3. Judicial Application

However, as soon as the PILC entered into force, a trend developed in judicial practice whereby Tunisian courts at all levels showed a willingness to extend their jurisdiction when the dispute involved Tunisian nationals. At the same time, there has been a parallel trend whereby some courts, also at all levels, have strictly adhered to the new policy of international jurisdiction and have refused to assume jurisdiction whenever it appeared that the defendant (whether a a Tunisian national or not) was domiciled abroad. (For a detailed analysis with different scenarios and cases, see Souhayma Ben Achour, “L’accès à la justice tunisienne en droit international privé tunisien” in Ben Achour/Ben Jemia (dir.), Droit fondamentaux & droit international privé (La Maison du Livre, 2016) pp. 11 ff).

a. Regarding the former, Tunisian judges have used various approaches and methods to circumvent the law and extend their jurisdiction beyond the limits set by the PILC. For example:

  • In some cases, the courts have simply denied the international nature of the dispute on the grounds that all the parties were Tunisian, even though it was established that all or some of the parties (particularly the defendant) were domiciled abroad (see eg. Supreme Court, Ruling No. 12295 of 14 February 2002).
  • In other cases, the courts have inferred a tacit submission to the jurisdiction of the Tunisian courts, even in the absence of the appearance of the defendant (often a foreign wife) (see eg. First Instance Court of Tunis, Ruling No. 30605 of 18 January 2000).
  • In some other cases, the courts have confirmed their jurisdiction either on the basis of
    • the choice-of-law rules, according to which personal status shall be governed by the lex patriae of the parties (Supreme Court, Ruling No. 3181 of 22 October 2004), or,
    • on the basis of the rules of indirect jurisdiction laid down in bilateral conventions on mutual judicial assistance, knowing that these conventions do not contain rules of direct jurisdiction (see eg., Supreme Court, Ruling No. 6238 of 23 December 2004).
  • More problematically, some courts have relied on the “place of performance” as a ground for international jurisdiction in contractual matters, considering the marriage to be a “contract” and its “performance” to have taken place in Tunisia when the parties consummated the marriage or established their matrimonial residence/domicile there (see eg. First Instance Court of Tunis, Ruling No. 77280 of 12 July 2010).
  • In some cases, the courts have invoked forum necessitatis to extend their jurisdiction without indicating whether the requirements of its invocation were met (see eg. First Instance Court of Tunis, Ruling No. 75738 of 22 February 2010).
  • Last but not least, in some cases, and in direct violation of the law, the courts have declared themselves to be the “natural” courts in family law disputes involving Tunisians, and that their jurisdiction could be based on the idea of “jurisdictional privilege” based on the Tunisian nationality of the defendant (see eg., Tunis Court of Appeal, Ruling No. 76011 of 12 November 2008) (interestingly, the grounds invoked here are similar to those invoked by the Bahraini courts here).
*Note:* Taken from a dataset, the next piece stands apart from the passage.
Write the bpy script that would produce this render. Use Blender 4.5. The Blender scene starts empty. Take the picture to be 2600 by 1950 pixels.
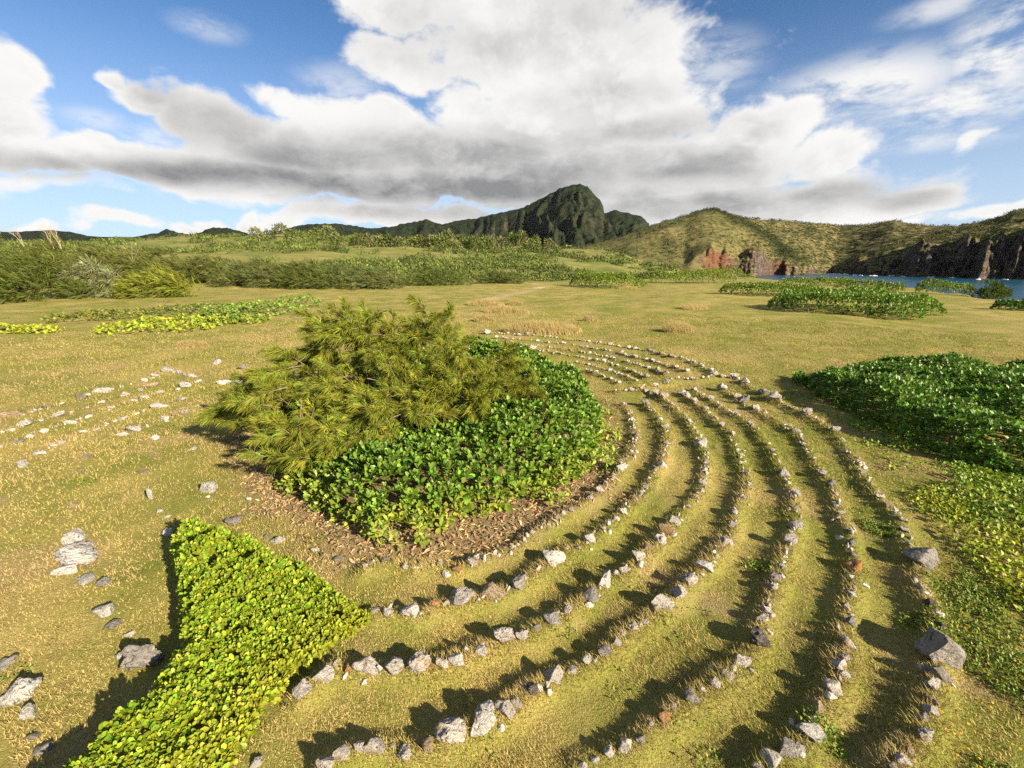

All these cases, and many others (see eg., Ben Achour op. cit.), have given the impression that Tunisian courts would go to any lengths to assume jurisdiction over disputes involving Tunisians in family law matters (cf., eg., Sami Bostanji, “Brefs propos sur un traité maltraité” Revue tunisienne de droit, 2005, p. 347).

b. This trend should not, however, be allowed to overshadow another that has also developed in parallel as mentioned above. The Supreme Court itself, despite some inconsistencies in its case law, has reaffirmed on several occasions that the jurisdiction of the Tunisian courts can be established only on the basis of the rules laid down in the CPIL, thereby rejecting the idea of nationality as an additional ground of jurisdiction in disputes involving Tunisian nationals (see eg., Supreme Court, Ruling No. 32684 of 4 June 2009).

c. In this respect, the decision of the Joint Chambers is likely to bring some order to the judicial cacophony on this issue, although it may not put an end to the ongoing debate and divergence of opinions among legal practitioners and scholars on the relevance of nationality as a criterion of international jurisdiction. Moreover, the tendency of some judges – sometimes described as “conservative” (cf. Arroyo op. cit.) – to continue to assume jurisdiction in disputes involving Tunisians (particularly in family law disputes) seems to be so entrenched that some scholars in Tunisia have described it as a “movement of resistance” against the legislative policy of the State (cf. eg. Lotfi Chedly, “Droit d’accès à la justice tunisienne dans les relations internationales de famille et for nationalité” in Mélanges offerts à Dali Jazi (Centre de Publication Universitaire, 2010) p. 264). This state of affairs has led some leading authors in Tunisia to question the state’s policy of excluding nationality altogether, even in family law disputes. One of the arguments put forward is that nationality in family law disputes is not an excessive ground for jurisdiction and is widely used in other legal systems (for the various arguments in favor of nationality, see Triki, op. cit.).

 

4. Legislative amendment?

These voices found their way into two legislative proposals in 2010 and 2019 to amend the PILC and introduce nationality as a ground for international jurisdiction in divorce cases (on the 2019 proposal, its background and peculiarities, see Triki, op. cit.). However, these attempts were unsuccessful, mainly due to the unstable political situation in Tunisia (the outbreak of the Tunisian revolution at the end of 2010 and the political crisis that led to the dissolution of the parliament and the suspension of the post-revolutionary constitution of 2014 in 2021). In this general context, and despite the decision of the Joint Chambers, it would not be surprising if some courts persisted in extending their jurisdiction in a disguised manner, based on the methods they themselves have developed to circumvent the constraint imposed by the PILC, when the dispute – particularly in matters of family law – involves Tunisians.